* Given instruction *
Extract the lines that carry the string "follow" from the listing.

* Records for this exercise *
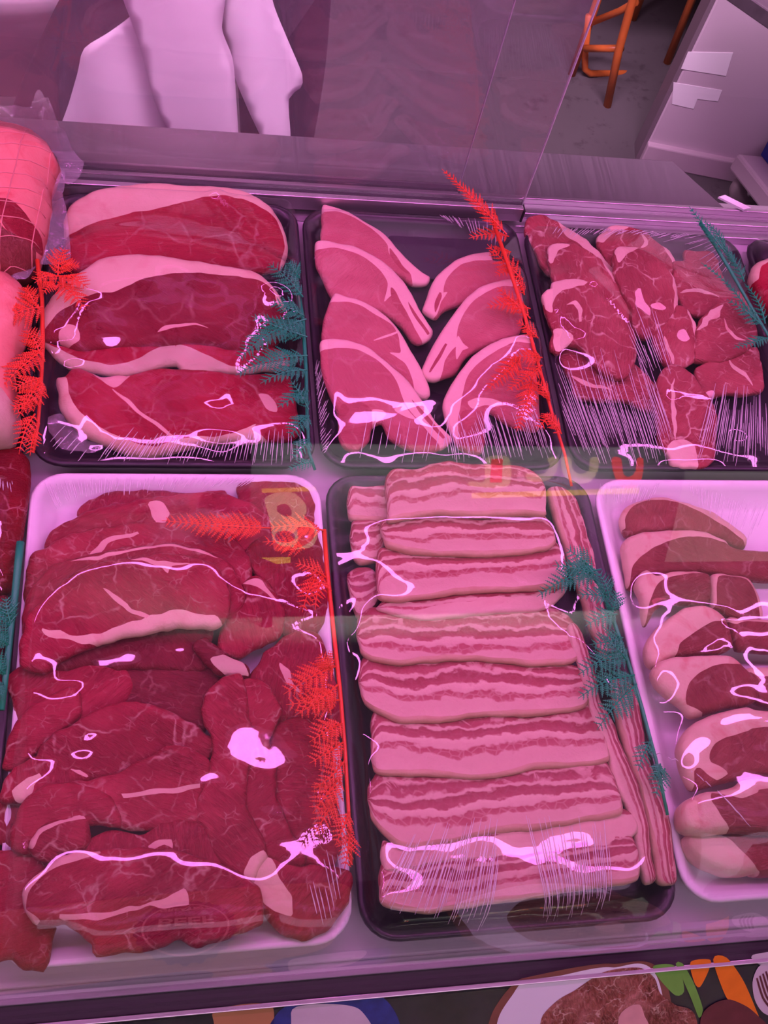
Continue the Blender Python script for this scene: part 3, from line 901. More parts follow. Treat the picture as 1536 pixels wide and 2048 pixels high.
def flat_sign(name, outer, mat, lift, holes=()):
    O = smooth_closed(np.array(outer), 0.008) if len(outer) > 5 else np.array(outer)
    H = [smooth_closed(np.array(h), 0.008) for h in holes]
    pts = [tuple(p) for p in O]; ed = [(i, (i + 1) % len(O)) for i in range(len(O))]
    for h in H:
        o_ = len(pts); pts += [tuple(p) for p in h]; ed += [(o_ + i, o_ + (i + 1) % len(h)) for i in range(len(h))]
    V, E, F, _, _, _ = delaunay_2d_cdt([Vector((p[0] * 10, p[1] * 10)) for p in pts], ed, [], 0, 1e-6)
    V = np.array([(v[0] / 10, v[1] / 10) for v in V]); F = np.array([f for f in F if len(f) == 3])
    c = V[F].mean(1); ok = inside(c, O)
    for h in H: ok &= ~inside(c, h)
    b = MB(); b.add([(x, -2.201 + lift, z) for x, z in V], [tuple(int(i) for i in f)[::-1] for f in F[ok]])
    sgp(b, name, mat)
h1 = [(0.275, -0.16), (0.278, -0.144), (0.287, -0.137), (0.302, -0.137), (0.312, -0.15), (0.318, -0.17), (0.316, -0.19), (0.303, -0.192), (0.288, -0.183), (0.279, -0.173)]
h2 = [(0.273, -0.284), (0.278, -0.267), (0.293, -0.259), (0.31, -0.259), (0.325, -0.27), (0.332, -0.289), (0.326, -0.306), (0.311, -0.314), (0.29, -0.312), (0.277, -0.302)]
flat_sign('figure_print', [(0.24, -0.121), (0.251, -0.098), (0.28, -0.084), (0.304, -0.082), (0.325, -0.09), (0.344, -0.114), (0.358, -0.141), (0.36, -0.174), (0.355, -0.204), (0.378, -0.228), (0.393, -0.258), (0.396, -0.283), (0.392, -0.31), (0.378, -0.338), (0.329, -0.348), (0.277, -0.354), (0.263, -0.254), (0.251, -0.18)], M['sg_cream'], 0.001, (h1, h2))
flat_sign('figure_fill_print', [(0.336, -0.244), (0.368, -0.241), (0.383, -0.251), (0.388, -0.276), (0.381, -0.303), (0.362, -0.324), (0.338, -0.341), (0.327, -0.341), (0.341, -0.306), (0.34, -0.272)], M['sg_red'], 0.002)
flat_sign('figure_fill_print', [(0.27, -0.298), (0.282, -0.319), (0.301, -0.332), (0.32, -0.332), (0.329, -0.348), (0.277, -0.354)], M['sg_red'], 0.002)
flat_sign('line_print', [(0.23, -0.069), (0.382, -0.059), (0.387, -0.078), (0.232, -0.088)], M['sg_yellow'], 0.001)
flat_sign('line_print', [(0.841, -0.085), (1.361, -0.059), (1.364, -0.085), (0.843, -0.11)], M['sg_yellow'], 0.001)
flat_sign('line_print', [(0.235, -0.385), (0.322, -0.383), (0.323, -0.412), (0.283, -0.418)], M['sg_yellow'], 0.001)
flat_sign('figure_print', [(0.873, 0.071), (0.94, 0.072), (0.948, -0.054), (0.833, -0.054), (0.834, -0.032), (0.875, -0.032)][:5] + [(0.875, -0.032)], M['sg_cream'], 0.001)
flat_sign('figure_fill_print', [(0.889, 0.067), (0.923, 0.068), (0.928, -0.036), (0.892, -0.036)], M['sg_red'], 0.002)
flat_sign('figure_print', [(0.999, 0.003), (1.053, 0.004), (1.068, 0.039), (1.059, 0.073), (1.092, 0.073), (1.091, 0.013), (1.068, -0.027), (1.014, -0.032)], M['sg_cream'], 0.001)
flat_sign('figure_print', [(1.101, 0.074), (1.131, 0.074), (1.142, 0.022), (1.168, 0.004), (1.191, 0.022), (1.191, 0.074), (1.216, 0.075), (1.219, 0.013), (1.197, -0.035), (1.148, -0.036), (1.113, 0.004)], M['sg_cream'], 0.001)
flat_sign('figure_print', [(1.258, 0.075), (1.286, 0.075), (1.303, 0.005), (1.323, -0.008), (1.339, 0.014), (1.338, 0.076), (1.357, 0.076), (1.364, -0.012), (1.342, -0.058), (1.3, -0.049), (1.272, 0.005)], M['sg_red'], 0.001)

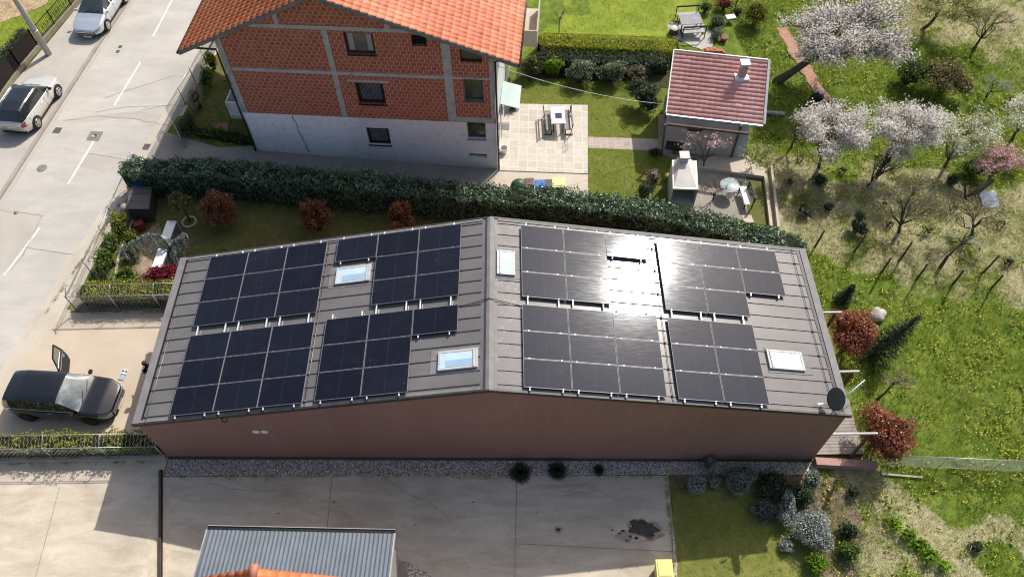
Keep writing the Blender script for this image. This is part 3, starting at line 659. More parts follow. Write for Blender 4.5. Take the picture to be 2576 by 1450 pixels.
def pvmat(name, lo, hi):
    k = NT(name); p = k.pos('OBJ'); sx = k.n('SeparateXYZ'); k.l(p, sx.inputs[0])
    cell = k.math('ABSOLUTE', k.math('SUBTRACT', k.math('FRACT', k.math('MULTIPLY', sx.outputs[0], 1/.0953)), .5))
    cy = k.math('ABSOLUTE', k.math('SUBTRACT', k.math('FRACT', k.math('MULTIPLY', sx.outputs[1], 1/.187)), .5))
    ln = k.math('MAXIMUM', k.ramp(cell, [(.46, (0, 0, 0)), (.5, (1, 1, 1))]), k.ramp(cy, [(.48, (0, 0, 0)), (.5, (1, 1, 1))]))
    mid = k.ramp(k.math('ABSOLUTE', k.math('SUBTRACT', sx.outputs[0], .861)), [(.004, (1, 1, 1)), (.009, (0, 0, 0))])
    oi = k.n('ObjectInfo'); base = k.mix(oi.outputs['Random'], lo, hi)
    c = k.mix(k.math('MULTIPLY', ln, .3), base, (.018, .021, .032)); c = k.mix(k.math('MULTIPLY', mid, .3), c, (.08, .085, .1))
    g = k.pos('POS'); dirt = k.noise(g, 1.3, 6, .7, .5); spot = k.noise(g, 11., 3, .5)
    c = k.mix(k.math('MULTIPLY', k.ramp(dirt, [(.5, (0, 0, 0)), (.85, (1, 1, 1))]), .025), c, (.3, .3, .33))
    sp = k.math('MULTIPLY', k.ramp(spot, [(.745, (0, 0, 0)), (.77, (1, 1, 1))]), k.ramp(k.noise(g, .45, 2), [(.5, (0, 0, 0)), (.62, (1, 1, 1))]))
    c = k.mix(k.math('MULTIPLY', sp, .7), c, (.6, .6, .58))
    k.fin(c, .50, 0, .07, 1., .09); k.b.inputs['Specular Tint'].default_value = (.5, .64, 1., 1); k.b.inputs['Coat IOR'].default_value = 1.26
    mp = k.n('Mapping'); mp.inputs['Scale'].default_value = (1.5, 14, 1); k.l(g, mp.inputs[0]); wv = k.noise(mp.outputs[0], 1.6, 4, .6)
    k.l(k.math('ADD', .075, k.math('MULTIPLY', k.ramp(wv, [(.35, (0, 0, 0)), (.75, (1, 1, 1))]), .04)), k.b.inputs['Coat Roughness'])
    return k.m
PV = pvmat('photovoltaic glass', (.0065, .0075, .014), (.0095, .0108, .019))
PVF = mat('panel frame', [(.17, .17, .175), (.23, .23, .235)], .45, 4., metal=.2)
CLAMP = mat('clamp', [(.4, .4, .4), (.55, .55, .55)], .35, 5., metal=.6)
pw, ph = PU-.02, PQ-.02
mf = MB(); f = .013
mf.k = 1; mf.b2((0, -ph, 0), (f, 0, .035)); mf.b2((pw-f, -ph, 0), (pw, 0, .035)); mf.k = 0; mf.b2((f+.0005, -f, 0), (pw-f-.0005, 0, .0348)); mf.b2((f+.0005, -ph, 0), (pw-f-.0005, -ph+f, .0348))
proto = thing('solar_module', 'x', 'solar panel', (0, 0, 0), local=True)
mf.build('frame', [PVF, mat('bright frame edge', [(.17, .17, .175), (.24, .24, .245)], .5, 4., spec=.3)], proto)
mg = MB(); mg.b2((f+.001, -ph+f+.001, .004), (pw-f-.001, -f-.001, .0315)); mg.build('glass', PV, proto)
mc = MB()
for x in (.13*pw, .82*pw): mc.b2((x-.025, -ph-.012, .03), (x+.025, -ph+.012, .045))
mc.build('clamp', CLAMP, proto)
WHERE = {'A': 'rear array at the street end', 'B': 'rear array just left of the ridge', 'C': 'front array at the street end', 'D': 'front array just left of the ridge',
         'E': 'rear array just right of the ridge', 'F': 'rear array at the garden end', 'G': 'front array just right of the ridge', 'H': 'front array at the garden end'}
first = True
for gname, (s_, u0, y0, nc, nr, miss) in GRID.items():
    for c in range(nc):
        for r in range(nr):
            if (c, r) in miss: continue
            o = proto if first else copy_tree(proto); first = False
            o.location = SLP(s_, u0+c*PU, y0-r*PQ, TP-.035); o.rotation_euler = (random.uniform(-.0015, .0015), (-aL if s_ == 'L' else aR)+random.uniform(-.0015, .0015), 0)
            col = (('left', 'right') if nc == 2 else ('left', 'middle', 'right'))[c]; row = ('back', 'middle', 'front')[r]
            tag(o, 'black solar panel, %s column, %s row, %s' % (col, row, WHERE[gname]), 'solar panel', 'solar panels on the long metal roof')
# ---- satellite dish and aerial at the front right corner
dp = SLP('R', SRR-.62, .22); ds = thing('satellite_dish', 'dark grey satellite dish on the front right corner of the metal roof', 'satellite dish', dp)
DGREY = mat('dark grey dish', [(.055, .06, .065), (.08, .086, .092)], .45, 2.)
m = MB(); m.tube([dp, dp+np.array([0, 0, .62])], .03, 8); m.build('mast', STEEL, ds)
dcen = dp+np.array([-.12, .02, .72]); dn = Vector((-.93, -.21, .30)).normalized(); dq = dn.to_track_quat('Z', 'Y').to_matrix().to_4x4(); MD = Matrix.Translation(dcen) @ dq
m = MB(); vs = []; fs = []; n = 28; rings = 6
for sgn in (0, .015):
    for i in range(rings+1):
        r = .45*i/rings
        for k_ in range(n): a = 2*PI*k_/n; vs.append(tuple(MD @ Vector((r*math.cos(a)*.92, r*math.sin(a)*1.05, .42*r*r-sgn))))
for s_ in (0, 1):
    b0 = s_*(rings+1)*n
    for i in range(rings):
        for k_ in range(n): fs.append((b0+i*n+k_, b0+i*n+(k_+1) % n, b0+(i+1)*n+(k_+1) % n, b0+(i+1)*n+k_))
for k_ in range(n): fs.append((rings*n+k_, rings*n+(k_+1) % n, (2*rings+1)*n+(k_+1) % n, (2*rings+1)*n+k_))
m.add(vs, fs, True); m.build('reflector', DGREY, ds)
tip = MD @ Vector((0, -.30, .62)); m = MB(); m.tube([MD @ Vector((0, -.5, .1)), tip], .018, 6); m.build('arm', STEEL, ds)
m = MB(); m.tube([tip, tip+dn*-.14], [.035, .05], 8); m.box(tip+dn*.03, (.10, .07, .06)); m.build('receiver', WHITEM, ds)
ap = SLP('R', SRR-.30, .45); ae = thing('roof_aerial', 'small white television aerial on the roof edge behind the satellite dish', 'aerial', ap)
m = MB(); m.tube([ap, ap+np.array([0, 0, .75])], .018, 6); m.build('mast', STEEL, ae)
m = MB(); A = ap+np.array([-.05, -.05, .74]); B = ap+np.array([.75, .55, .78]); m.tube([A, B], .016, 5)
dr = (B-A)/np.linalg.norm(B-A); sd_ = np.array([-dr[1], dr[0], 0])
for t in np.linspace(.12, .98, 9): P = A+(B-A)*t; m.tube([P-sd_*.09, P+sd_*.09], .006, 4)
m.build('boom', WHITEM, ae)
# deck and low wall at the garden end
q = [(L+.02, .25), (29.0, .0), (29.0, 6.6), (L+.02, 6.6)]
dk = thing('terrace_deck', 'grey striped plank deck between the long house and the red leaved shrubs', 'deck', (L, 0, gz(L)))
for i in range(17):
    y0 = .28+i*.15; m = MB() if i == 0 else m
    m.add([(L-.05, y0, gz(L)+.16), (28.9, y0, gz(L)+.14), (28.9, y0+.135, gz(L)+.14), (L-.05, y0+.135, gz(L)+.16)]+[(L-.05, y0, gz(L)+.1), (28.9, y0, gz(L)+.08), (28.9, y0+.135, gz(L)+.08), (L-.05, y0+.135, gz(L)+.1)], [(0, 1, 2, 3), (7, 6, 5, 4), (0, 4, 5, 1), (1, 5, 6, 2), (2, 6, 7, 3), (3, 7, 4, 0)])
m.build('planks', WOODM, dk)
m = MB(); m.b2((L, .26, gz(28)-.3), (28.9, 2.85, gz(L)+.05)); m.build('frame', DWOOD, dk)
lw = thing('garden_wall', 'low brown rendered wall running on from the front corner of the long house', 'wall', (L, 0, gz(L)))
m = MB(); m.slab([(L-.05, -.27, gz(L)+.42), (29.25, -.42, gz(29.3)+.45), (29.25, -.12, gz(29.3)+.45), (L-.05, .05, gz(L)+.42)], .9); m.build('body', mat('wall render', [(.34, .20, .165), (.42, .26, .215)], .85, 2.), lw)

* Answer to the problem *
Continue the Blender Python script for this scene: part 3, from line 901. More parts follow. Treat the picture as 1536 pixels wide and 2048 pixels high.
Keep writing the Blender script for this image. This is part 3, starting at line 659. More parts follow. Write for Blender 4.5. Take the picture to be 2576 by 1450 pixels.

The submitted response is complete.